By Theodore Maghrak | Volunteer, High Atlas Foundation
The High Atlas Foundation (HAF) was founded in 2000 with one overarching goal: to empower disadvantaged Moroccan communities, endorsing grassroots development and catalyzing sustainable economic growth. Requested by most communities, planting fruit trees for rural families is one of HAF’s many major projects. HAF raises trees in nurseries around the country, and once they are ready for planting, they participate with the recipients to ensure they’re properly relocated. Once a family receives trees, they are the sole beneficiaries of the fruits (and profits) grown with these trees.
In an innovative partnership, HAF has been working with a youth protection center for at-risk youth in Fes for about a year. Boys between the ages of 12 and 18 are residents at the center for roughly six months at a time, either serving in lieu of jail time, or having come as orphans. HAF became involved roughly a year ago, bringing a tree nursery to the center’s grounds. This year, through the partnership, they have planted about 300,000 seeds, working alongside the children to empower them with new skills. While learning about community empowerment, sustainability, agriculture, and more, the partnership helps provide much-needed structure that may ultimately reduce recidivism rates after the children return to their communities at-large.
The center, run by the Ministry of Youth and Sport, is one of twenty such centers nationwide. With youth representing an estimated 2.7 percent of the prison population in Morocco, these centers provide a valuable alternative to incarceration. These centers’ goal is to provide much-needed structure for youth offenders in a rehabilitative environment, while offering educational and vocational training. Several centers have programs in which the youth can receive a certificate or diploma following their training. Setting the series of centers apart from jails, they work to maintain and strengthen links between the youth, their families, and their community.
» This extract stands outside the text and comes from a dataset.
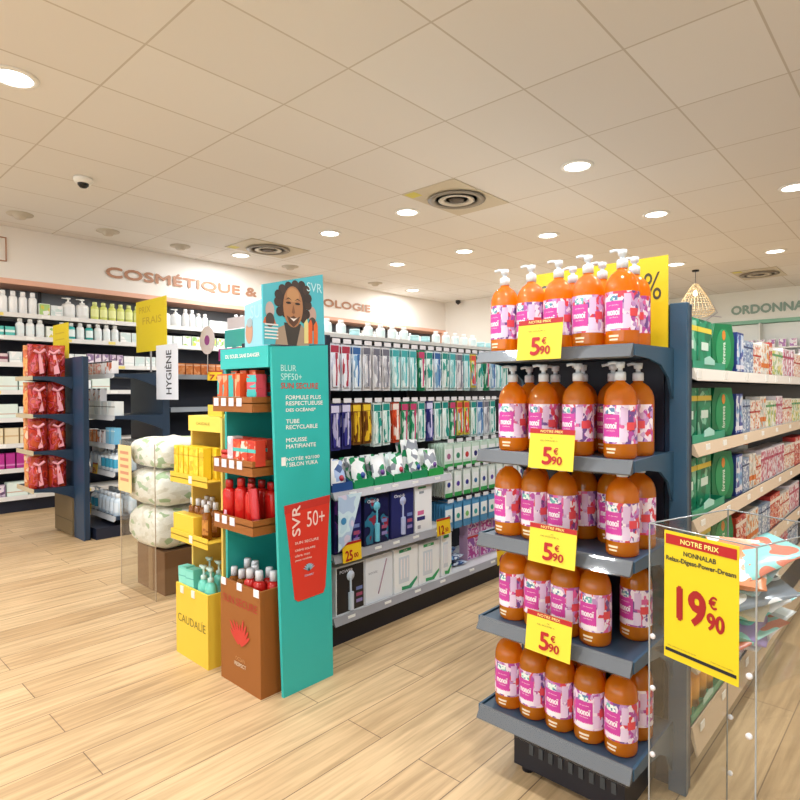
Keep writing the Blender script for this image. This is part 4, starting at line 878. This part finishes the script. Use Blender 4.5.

This shift is part of a larger global trend to reduce youth incarceration, opting instead to place youth in what one researcher calls “a robust continuum of community-based programs that endeavor to provide the exact elements research is telling us youth need to thrive and desist from delinquency.” This “continuum” of community-based alternatives to incarceration should provide, according to Penal Reform International, the following: education and vocational training; programs, recreation and religion; maintenance of family ties; maintenance of community ties; and ultimately plan for a transition out of a facility.After implementing alternatives like these locally, many states and municipalities in the United States have seen dramatic reductions in youth arrest, incarceration, and recidivism rates.
The partnership between HAF and the youth protection center confers benefits to both the Moroccan community at-large and the youth in residence at the center. It empowers families to have an additional source of income and nutrition, while simultaneously taking part in a larger global practice in reducing recidivism rates and combating extremism before it can develop among at-risk youth in the center. This is of critical importance in Morocco, where 28 percent of the population between 15 and 24 are unemployed, and not in school or any sort of professional training. This un- and underemployment puts Moroccan youth at risk in many ways, principally in that it can build a culture of resentment.
HAF is currently developing another partnership and an argan and carob tree nursery with a youth protection center in Oujda, with is including the youth from the first stages. With the knowledge that they’re working towards a larger goal, helping a great number of rural Moroccan families, the youth involved benefit from a sense of empowerment and the satisfaction of helping others, fostered in this innovative partnership.
Traditional in-kind land donations have tremendous impacts on the community at-large, and these contributions with the youth protection centers have ripple effects on a larger level. This partnership could blossom at a national level, if partnered with all 20 youth protection centers run by the Ministry of Youth and Sport. At the center in Fes alone, the 300,000 planted seeds will grow into trees tended by staff, youth in residence, and volunteers. Once these trees are distributed among rural families, on average comprising nine family members each, the impact on the community comes into clear focus. This is only a small portion of HAF’s overall efforts, but the possibilities of a larger partnership with all the centers would multiply those efforts in ways that bring benefits to not only the families receiving trees, but also empowering at-risk youth with structure, education, and positive role models and leadership.